Windows機能の有効化または無効化をクリックして開くダイアログから、「インターネットインフォメーションサービス」を有効にします。
「インターネットインフォメーションサービス」をクリックすると必要な機能が追加されます。
サーバーOSにおけるIISの有効化
Windows Serverでは、「役割と機能の追加」から「Webサーバー(IIS)」にチェックを行います。
チェックすると確認のダイアログが表示されますので、そのまま「機能の追加」ボタンをクリックします。
ダイアログが閉じると元の「役割と機能の追加」画面に戻ります。
その他には特に追加する機能はないので、「インストール」ボタンが有効になるまで「次へ」ボタンのクリックを行い、「インストール」ボタンをクリックします。
.NET Core Windows Serverホスティングバンドルをインストール
セットアップ直後のIISには、.NET CoreやASP.NET Coreの実行に必要となるファイルはインストールされていません。

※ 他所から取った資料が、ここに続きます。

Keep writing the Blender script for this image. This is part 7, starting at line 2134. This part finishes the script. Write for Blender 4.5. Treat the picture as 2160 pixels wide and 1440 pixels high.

そこで、IISを使用する場合はWindows Server専用のモジュール群である「.NET Core Windows Server ホスティングバンドル」のインストールを行います。
.NET Core Windows Server ホスティングバンドルの実行には「Microsoft Visual C++ 2015 Redistributable Update 3」が必要になりますので、インストールしていない場合は先にこちらをインストールします。
なお、筆者の環境では、図のように同意のためのチェックボックスが正しく表示されませんでしたが、マウスカーソルをチェックボックスのあたりに移動させると次の図のように表示することができました(Installボタンの上に注目)。
すべてのインストールが完了したら、ここで一度、再起動を行います。